Given a notional $50 billion, how would the ambassadors spend it to make the world a better place? Their conclusions were strikingly similar to the Copenhagen Consensus. After hearing presentations from experts on each problem, they drew up a list of priorities. The top four were basic health care, better water and sanitation, more schools and better nutrition for children. Averting climate change came last.
The ambassadors thought it wiser to spend money on things they knew would work. Promoting breast-feeding, for example, costs very little and is proven to save lives. It also helps infants grow up stronger and more intelligent, which means they will earn more as adults. Vitamin A supplements cost as little as $1, save lives and stop people from going blind. And so on.
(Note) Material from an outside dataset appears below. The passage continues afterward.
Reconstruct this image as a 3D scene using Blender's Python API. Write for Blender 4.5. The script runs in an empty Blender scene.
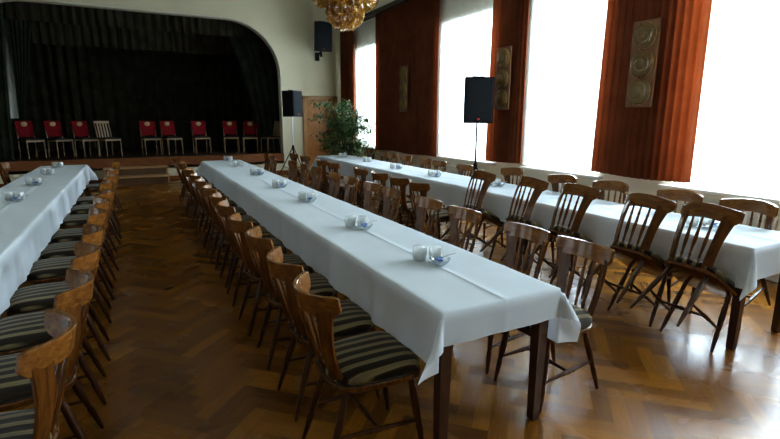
import bpy, math, random
from mathutils import Vector, Matrix
PI = math.pi
random.seed(7)
C = bpy.context.scene.collection
R = math.radians

# ------------------------------------------------------------------ materials
def new_mat(name):
    m = bpy.data.materials.new(name); m.use_nodes = True
    nt = m.node_tree; nt.nodes.clear()
    out = nt.nodes.new('ShaderNodeOutputMaterial')
    return m, nt, out

def N(nt, typ, **kw):
    n = nt.nodes.new(typ)
    for k, v in kw.items():
        if k in n.inputs: n.inputs[k].default_value = v
        else: setattr(n, k, v)
    return n

def ramp(nt, fac, stops, interp='LINEAR'):
    n = nt.nodes.new('ShaderNodeValToRGB'); n.color_ramp.interpolation = interp
    e = n.color_ramp.elements
    while len(e) < len(stops): e.new(0.5)
    for el, (p, c) in zip(e, stops):
        el.position = p; el.color = (c[0], c[1], c[2], 1)
    nt.links.new(fac, n.inputs['Fac'])
    return n.outputs['Color']

def paint(name, col, rough=0.7, var=0.08, scale=6, metal=0.0, coat=0.0, bump=0.0, bscale=60, spec=0.5):
    m, nt, out = new_mat(name)
    b = N(nt, 'ShaderNodeBsdfPrincipled', Roughness=rough, Metallic=metal)
    b.inputs['Coat Weight'].default_value = coat
    b.inputs['Coat Roughness'].default_value = 0.15
    b.inputs['Specular IOR Level'].default_value = spec
    tc = N(nt, 'ShaderNodeTexCoord')
    no = N(nt, 'ShaderNodeTexNoise', Scale=scale, Detail=3.0)
    nt.links.new(tc.outputs['Object'], no.inputs['Vector'])
    lo = [c * (1 - var) for c in col]; hi = [min(1, c * (1 + var)) for c in col]
    c = ramp(nt, no.outputs['Fac'], [(0.3, lo), (0.7, hi)])
    nt.links.new(c, b.inputs['Base Color'])
    if bump:
        n2 = N(nt, 'ShaderNodeTexNoise', Scale=bscale, Detail=2.0)
        nt.links.new(tc.outputs['Object'], n2.inputs['Vector'])
        bp = N(nt, 'ShaderNodeBump', Strength=bump, Distance=0.01)
        nt.links.new(n2.outputs['Fac'], bp.inputs['Height']); nt.links.new(bp.outputs['Normal'], b.inputs['Normal'])
    nt.links.new(b.outputs[0], out.inputs[0])
    return m

def wood(name, dark, light, rough=0.3, coat=0.3, axis='Z', scale=9, spec=0.5):
    m, nt, out = new_mat(name)
    b = N(nt, 'ShaderNodeBsdfPrincipled', Roughness=rough)
    b.inputs['Coat Weight'].default_value = coat
    b.inputs['Coat Roughness'].default_value = 0.12
    b.inputs['Specular IOR Level'].default_value = spec
    tc = N(nt, 'ShaderNodeTexCoord')
    oi = N(nt, 'ShaderNodeObjectInfo')
    mp = N(nt, 'ShaderNodeMapping')
    s = {'X': (0.12, 1, 1), 'Y': (1, 0.12, 1), 'Z': (1, 1, 0.12)}[axis]
    mp.inputs['Scale'].default_value = s
    nt.links.new(tc.outputs['Object'], mp.inputs['Vector'])
    cb = N(nt, 'ShaderNodeCombineXYZ')
    ml = N(nt, 'ShaderNodeMath', operation='MULTIPLY'); ml.inputs[1].default_value = 37.0
    nt.links.new(oi.outputs['Random'], ml.inputs[0])
    nt.links.new(ml.outputs[0], cb.inputs[0]); nt.links.new(ml.outputs[0], cb.inputs[2])
    nt.links.new(cb.outputs[0], mp.inputs['Location'])
    no = N(nt, 'ShaderNodeTexNoise', Scale=scale * 5, Detail=4.0, Distortion=0.6)
    nt.links.new(mp.outputs[0], no.inputs['Vector'])
    c = ramp(nt, no.outputs['Fac'], [(0.25, dark), (0.75, light)])
    nt.links.new(c, b.inputs['Base Color'])
    nt.links.new(b.outputs[0], out.inputs[0])
    return m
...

Why does climate change score so low?
For climate change, the trouble is that though few dispute that it is occurring, no one knows how severe it will be or what damage it will cause. And the proposed solutions are staggeringly expensive.
See also this comprehensive post by Owen that takes stock of the world’s progress towards ‘making poverty history’ one year after Gleneagles.
Update: Bjorn Lomberg, organizer of the Copenhagen Consensus, has more:
Here’s one fact to consider: the entire death toll from the Southeast Asian tsunami is matched each month by the number of worldwide casualties of HIV/AIDS. A comprehensive prevention program providing free or cheap condoms and information about safe sex to the regions worst affected by HIV/AIDS would cost $27 billion and save more than 28 million lives. This, say the economists who took part in the Copenhagen Consensus, makes it the single best investment that the world could possibly make. The social benefits would outweigh the costs by 40 to one...
Regardless of whether we agree with the economists, everybody must admit that we cannot do everything at once. Discussing our priorities is crucial. Often, politicians avoid prioritization. Why? The glib answer is because it is hard. There are many interested parties. No group wants their solution to come last, and no government wants its country’s national challenges to be overlooked.
Lomberg is also the editor of a new book coming out: How to Spend $50 Billion to Make the World a Better Place.